Hartmut Mehdorn beim Start von SPRINT auf dem BER am 1.5.2013

Der Amtsantritt vom Hartmut Mehdorn in diesem Frühjahr war rasant inszeniert, die Idee mit dem SPRINT-Programm und dem modernen Projektmanagement-Office mitten auf der Baustelle waren modern und zeitgemäß. Doch das Foto vom 1. Mai 2013 entfaltete auch eine unbeabsichtigte Symbolkraft: Hier der alerte Manager mit herrischer Geste, und am Tisch nachdenklich sitzend BER-Technikchef Horst Amann.

Hartmut Mehdorn beim Start von SPRINT auf dem BER am 1.5.2013
Hartmut Mehdorn beim Start von SPRINT auf dem BER am 1.5.2013, Horst Amann im Hintergrund - Foto: Günter Wicker / Flughafen Berlin Brandenburg GmbH

Ein Konflikt deutete sich an, der nun eskaliert und sich nun krisenhaft zuspitzt: Es fliegen die Fetzen auf der Baustelle, Mehdorn versucht Amann loszuwerden – und Amann wehrt sich nun vehement. Er gibt Interwievs und schreibt Briefe an den Aufsichtsrat.

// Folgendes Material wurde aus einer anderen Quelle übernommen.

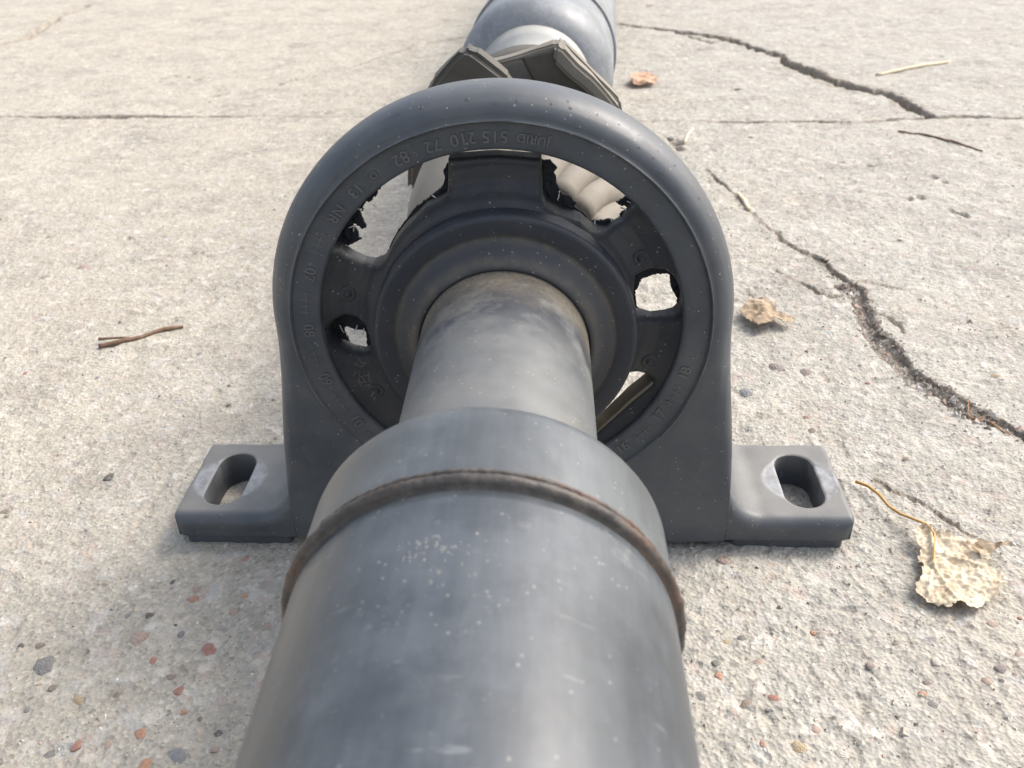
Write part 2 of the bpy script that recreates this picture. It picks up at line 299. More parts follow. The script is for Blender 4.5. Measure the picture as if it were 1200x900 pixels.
PITS = [(-386.8, 694.9, 3, 3), (-377.3, 705.2, 3, 3), (-348.9, 688.4, 4, 3), (-307.3, 621.3, 5, 4), (270.6, 366.4, 3, 3), (274.8, 357.7, 2.5, 2.5), (240.7, 326.9, 3, 2.5), (259.4, 305.5, 2.5, 2), (264.9, 299.6, 3, 3), (248.6, 329.7, 3, 2.5), (106.6, 454.9, 6, 4), (-377.4, 549.6, 2, 2), (-183.1, 535.5, 2, 1.5), (-275.1, 218.0, 1.5, 1.5), (-247.8, 276.3, 2, 2), (-198.4, 250.7, 2, 2), (-301.7, 564.4, 2.5, 2), (-301.3, 280.3, 1.5, 1.5), (236.0, 392.7, 2.5, 2), (217.2, 399.1, 2, 2), (401.9, 727.0, 3, 2), (139.9, 1058.9, 6, 3), (-254.4, 663.6, 3, 3)]
STONES = [(-101.2, -20.1, 1.86, 'k'), (-100.5, -24.7, 2.02, 'o'), (-84.3, -23.0, 1.29, 'o'), (-88.9, -6.0, 1.16, 'o'), (-99.4, -39.4, 2.1, 'g'), (-102.6, -35.6, 0.71, 'd'), (-89.1, -44.8, 2.92, 'r'), (-104.4, -49.4, 1.44, 'r'), (-112.2, -41.0, 3.67, 'k'), (-97.1, -55.0, 1.67, 'b'), (-92.8, -59.8, 1.89, 'r'), (-89.0, -66.8, 1.28, 'o'), (-98.0, -74.8, 2.18, 'o'), (-114.4, -78.3, 2.01, 'r'), (-121.0, -63.4, 1.96, 'y'), (-136.7, -52.1, 4.07, 'g'), (-147.9, -44.2, 1.31, 'd'), (-142.2, -43.8, 1.74, 'b'), (-85.8, -80.8, 3.43, 'u'), (-76.6, -73.5, 1.4, 'd'), (-71.7, -72.5, 2.19, 'w'), (-83.2, -69.3, 1.11, 'b'), (-76.2, -78.4, 1.15, 'k'), (-105.7, -78.1, 1.54, 'k'), (-121.3, -81.1, 2.68, 'g'), (-73.6, -36.1, 1.59, 'k'), (-112.3, -31.8, 1.35, 'd'), (-110.4, -17.0, 1.13, 'd'), (-134.2, -67.0, 1.13, 'g'), (-130.5, -59.5, 1.49, 'b'), (-110.4, -61.9, 1.14, 'b'), (-94.2, -70.2, 1.27, 'w'), (-85.9, -29.8, 1.62, 'k'), (-119.3, -31.5, 1.35, 'u'), (-93.0, -84.3, 2.26, 'o'), (93.9, -35.4, 1.2, 'o'), (71.6, -5.3, 2.45, 'k'), (97.7, -8.3, 2.04, 'w'), (67.0, -39.3, 1.27, 'y'), (62.9, -52.2, 1.63, 'o'), (74.8, -47.2, 1.82, 'k'), (76.7, -59.8, 1.58, 'r'), (106.8, -48.7, 2.04, 'm'), (125.4, -46.8, 1.8, 'w'), (143.2, -48.3, 2.03, 'm'), (118.0, -57.8, 1.27, 'o'), (119.6, -61.1, 1.72, 'g'), (70.7, -74.7, 0.9, 'o'), (80.4, -75.8, 2.84, 'y'), (68.5, -61.7, 1.97, 'b'), (85.9, -70.0, 1.53, 'k'), (136.7, -53.6, 1.44, 'k'), (121.0, -53.9, 1.76, 'm'), (156.6, -29.1, 0.86, 'r'), (147.4, -31.9, 1.71, 'k'), (71.4, -38.2, 1.36, 'g'), (82.8, -60.4, 0.95, 'w'), (62.8, -47.9, 1.65, 'g'), (149.9, -43.8, 1.48, 'k'), (90.1, -78.1, 2.07, 'w'), (56.4, -59.1, 1.99, 'g'), (97.4, 98.4, 4.38, 'u'), (114.7, 119.2, 4.35, 'm'), (126.7, 115.2, 3.4, 'm'), (118.4, 79.9, 1.26, 'r'), (128.2, 79.9, 2.09, 'w'), (146.2, 117.3, 2.04, 'g'), (196.7, 223.9, 2.78, 'w'), (219.6, 189.1, 2.86, 'w'), (214.8, 261.2, 1.77, 'w'), (206.6, 112.1, 2.23, 'y'), (150.6, 105.5, 1.33, 'r'), (133.2, 73.5, 2.06, 'w'), (118.6, 69.9, 2.25, 'b'), (195.2, 75.4, 3.08, 'g'), (138.9, 222.3, 4.18, 'w'), (121.0, 250.4, 3.22, 'w'), (167.4, 122.7, 1.37, 'w'), (170.4, 106.5, 2.43, 'w'), (174.9, 93.3, 2.57, 'w'), (171.0, 121.6, 1.14, 'w'), (-158.7, 116.2, 2.44, 'w'), (-228.7, 114.3, 1.67, 'r'), (-130.4, 105.3, 1.08, 'd'), (-125.1, 88.6, 1.46, 'd'), (-256.2, 233.3, 4.18, 'k'), (-246.0, 128.8, 0.92, 'd'), (-193.4, 111.0, 1.32, 'u'), (-153.7, 132.8, 1.61, 'u'), (-156.2, 39.2, 2.64, 'd'), (272.1, 643.8, 11.2, 'w'), (182.0, 611.9, 3.89, 'd'), (166.2, 462.9, 2.63, 'd'), (110.0, 439.8, 5.78, 'd'), (104.5, 466.1, 4.65, 'd'), (320.2, 583.9, 3.0, 'd'), (-186.6, 18.2, 2.2, 'b')]
THREADS = [(-49.9, 79.6, -48.9, 77.4), (-44.6, 79.4, -45.6, 77.2), (-42.6, 78.4, -42.9, 76.6), (17.4, 121.5, 16.6, 119.0), (27.2, 112.6, 27.5, 110.0), (31.8, 112.8, 32.2, 110.6), (33.9, 113.8, 35.2, 112.0),
  (34.3, 116.2, 36.6, 115.6), (36.2, 118.2, 38.2, 117.0), (-40.9, 112.0, -43.0, 111.6), (-42.1, 110.2, -41.2, 112.0), (-44.8, 105.0, -43.9, 103.0), (-46.2, 106.2, -43.4, 105.6), (-42.6, 103.4, -42.2, 101.2), (-40.3, 101.6, -40.3, 99.6),
  (-18.4, 120.6, -17.0, 119.8), (-38.9, 116.4, -39.6, 117.4)]

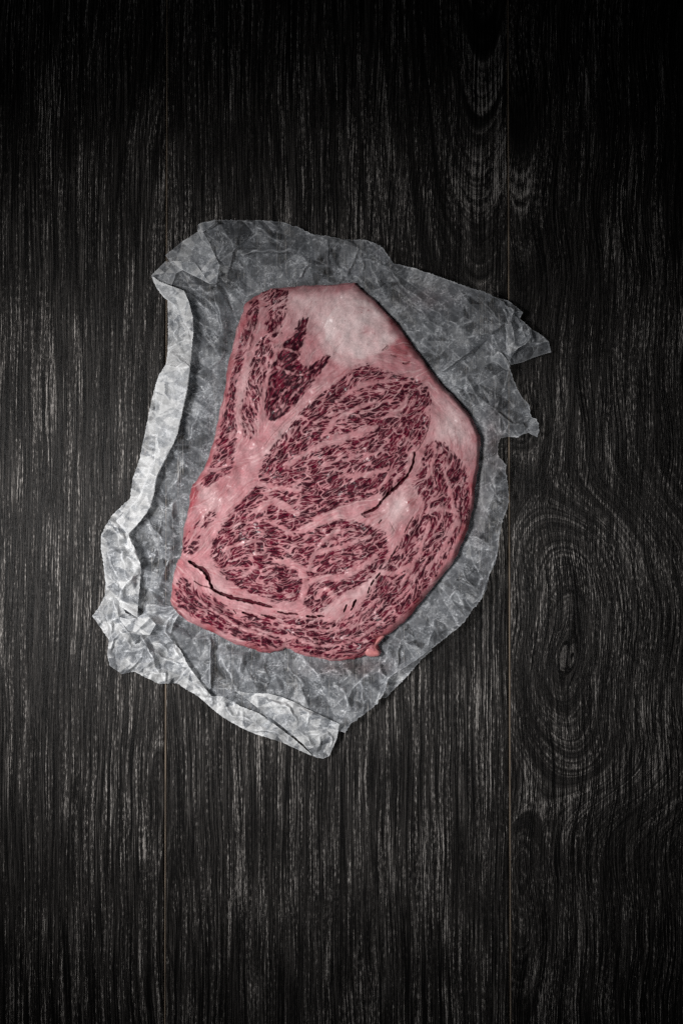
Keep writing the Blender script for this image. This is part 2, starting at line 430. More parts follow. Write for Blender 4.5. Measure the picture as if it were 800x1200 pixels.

Zwei Manager – zwei Welten treffen aufeinander

Hartmut Mehdorn hat seinen Job so brachial begonnen, wie man ihn schon lange kennt: Straffung der Strukturen, Vereinfachung der Abläufe, Einsatz von Beratern, wenn es irgendwo brennt und hapert. Mit betriebswirtschaftlichen Management-Methoden ist er vertraut, und Techniker werden schnell unter Duldungszwang gesetzt – auch wenn die Technik nicht mitspielen will.

Horst Amann ist Techniker und Manager, und auf Detailtreue und Sorgfalt getrimmt. Er weiß vom Flughafen Frankfurt Main, was technische Betreiberverantwortung heißt – und hat nicht umsonst die Mängeldokumentation in den Mittelpunkt gestellt.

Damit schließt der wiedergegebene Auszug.